I am the director of the international research community - The Antigonid Network - which promotes the study of the Antigonid kings of ancient Macedonia and their influence on the Mediterranean, past and present. I also direct Exeter's Centre for Hellenistic and Later Greek Studies, which supports and promotes research on the Greek world in its Afro-Eurasian context from the death of Alexander the Great to Late Antiquity.
My recent book Philip V of Macedon in Polybius' Histories: Politics, History, and Fiction was published with Oxford University Press in February 2023. It challenges Polybius' portrait of Philip V and conventional scholarly ideas about the king and historian. I am also a co-editor of the forthcoming volume (summer 2025), Stranger-Kingship in Antiquity, Routledge.

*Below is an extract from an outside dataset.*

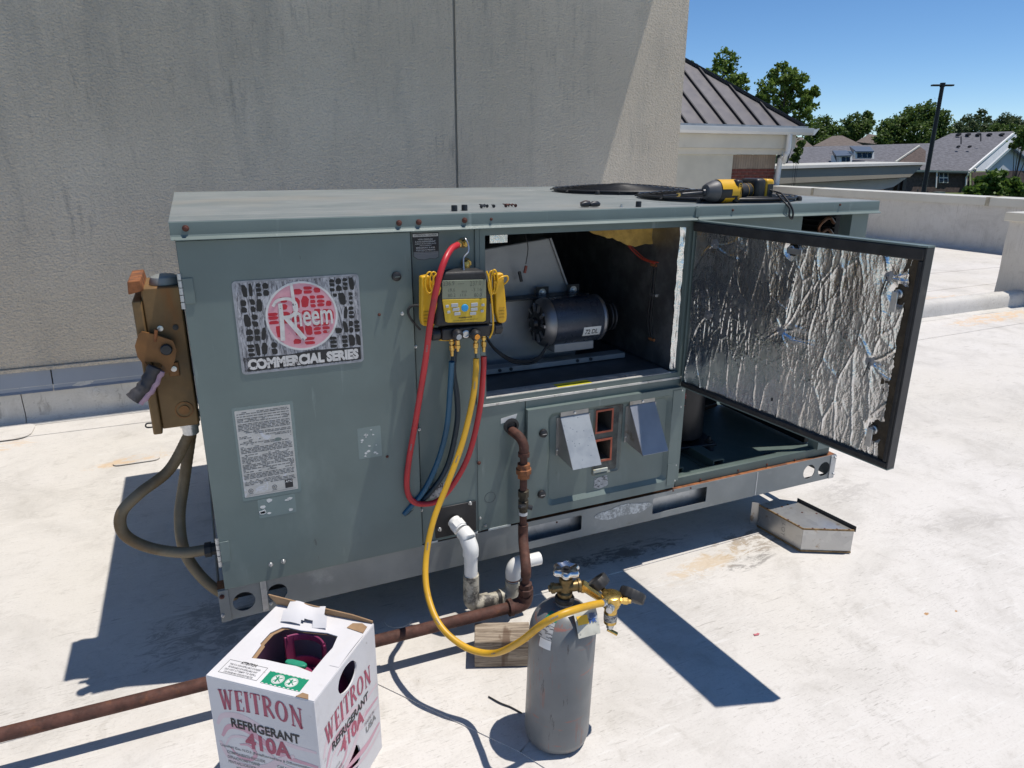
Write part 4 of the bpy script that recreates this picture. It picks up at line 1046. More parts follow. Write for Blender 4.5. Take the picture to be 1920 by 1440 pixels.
# ---- open blower door with foil insulation
HX, HY = 1.497, -.012
Pt = at_z(1755, 458, 1.211)
dv = Vector((Pt.x-HX, Pt.y-HY, 0)); DW = dv.length; du = dv.normalized(); dn = Vector((-du.y, du.x, 0))
ang_d = math.atan2(du.y, du.x)
DZ0, DZ1 = .668, 1.209
door_o = Vector((HX, HY, 0))
def dpt(u, y, z): return door_o + du*u + dn*y + Vector((0, 0, z))
def dbox(b, u0, u1, y0, y1, z0, z1):
    vs = [dpt(u, y, z) for z in (z0, z1) for (u, y) in ((u0, y0), (u1, y0), (u1, y1), (u0, y1))]
    return b.add(vs, [(0, 3, 2, 1), (4, 5, 6, 7), (0, 1, 5, 4), (1, 2, 6, 5), (2, 3, 7, 6), (3, 0, 4, 7)])
def dproj(px, py, y=-.022):
    q = at_plane(px, py, dpt(0, y, 0), dn); d_ = q-dpt(0, y, 0); return d_.dot(du), q.z
b = B(); dbox(b, 0, DW, -.002, 0, DZ0, DZ1); dr = obj('blower_door', b, M_GREEN, UN, bev=.001)
b = B(); dbox(b, .001, DW, -.027, -.0025, DZ1-.005, DZ1-.001); dbox(b, .001, DW, -.027, -.0025, DZ0+.001, DZ0+.004); dbox(b, 0.001, .004, -.024, -.0025, DZ0+.005, DZ1-.006)
obj('door_flange', b, M_GREEN, dr)
for args in ((.004, DW-.005, DZ1-.034, DZ1-.006), (.004, DW-.005, DZ0+.005, DZ0+.020)):
    b = B(); dbox(b, args[0], args[1], -.029, -.003, args[2], args[3]); obj('gasket', b, M_GASKET, dr, bev=.003)
b = B(); dbox(b, DW-.016, DW-.005, -.029, -.003, DZ0+.0205, DZ1-.0345); obj('gasket', b, M_GASKET, dr, bev=.003)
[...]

This volume results from a conference held at Exeter University in 2022, and introduces the notion of “stranger-kingship” to the field of ancient history, evaluating its use as a new way of thinking about kingship as a political, social, and cultural phenomenon.

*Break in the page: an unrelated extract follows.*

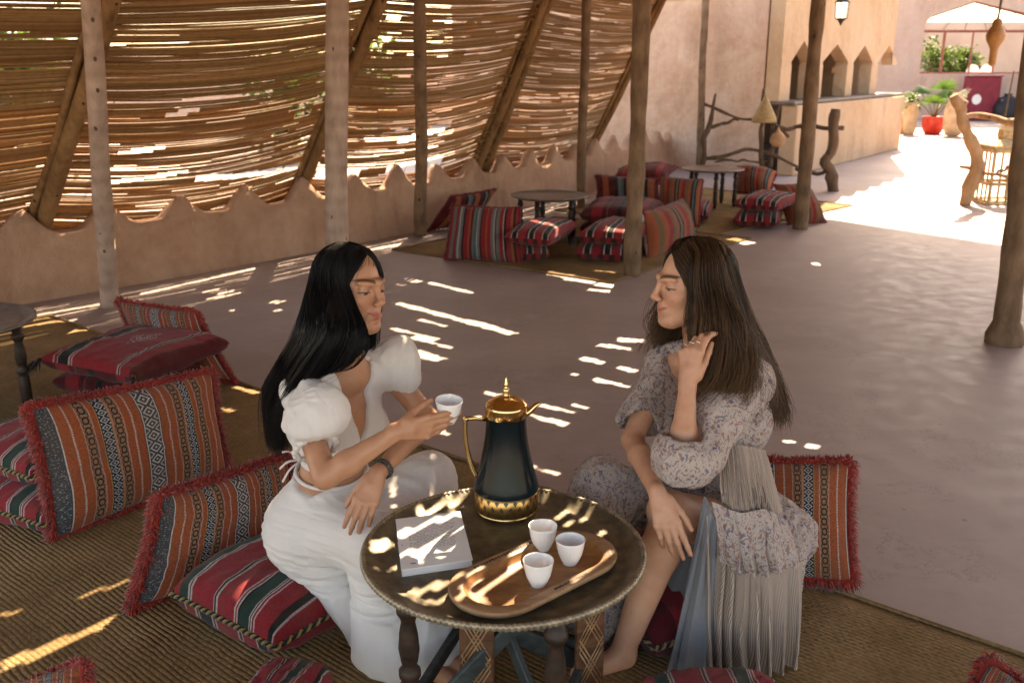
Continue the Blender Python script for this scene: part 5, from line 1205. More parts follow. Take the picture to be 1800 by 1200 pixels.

My current projects include:
- A book on Polybius for the New Surveys in the Classics series (under contract with Cambridge University Press)
- A book on the Antigonid dynasty co-written with Dr Annelies Cazemier (Southampton) (under contract with Routledge)
- An edited volume titled Literary Genre and Leadership Values in Antiquity (under contract with Bloomsbury)
Biography:
As a child, I grew up in Taiwan and Berkshire (UK). I studied for my BA in Ancient History at Royal Holloway, University of London and completed my MA via the London intercollegiate programme. After an interim in industry and teaching in China, I started my PhD at Newcastle University in 2012, fully funded by an AHRC Doctoral Fellowship and specialising in Polybius and Philip V of Macedon. In 2015, I also received funding from the AHRC and the DAAD to visit Friedrich-Alexander Universitaet in Erlangen-Nuremberg, Freiburg University, and the University of Bologna. After completing my PhD, I taught at Newcastle (2015-2016) and Edinburgh (2016-2017), before coming to the University of Exeter in September 2017. I was promoted to Senior Lecturer in 2022.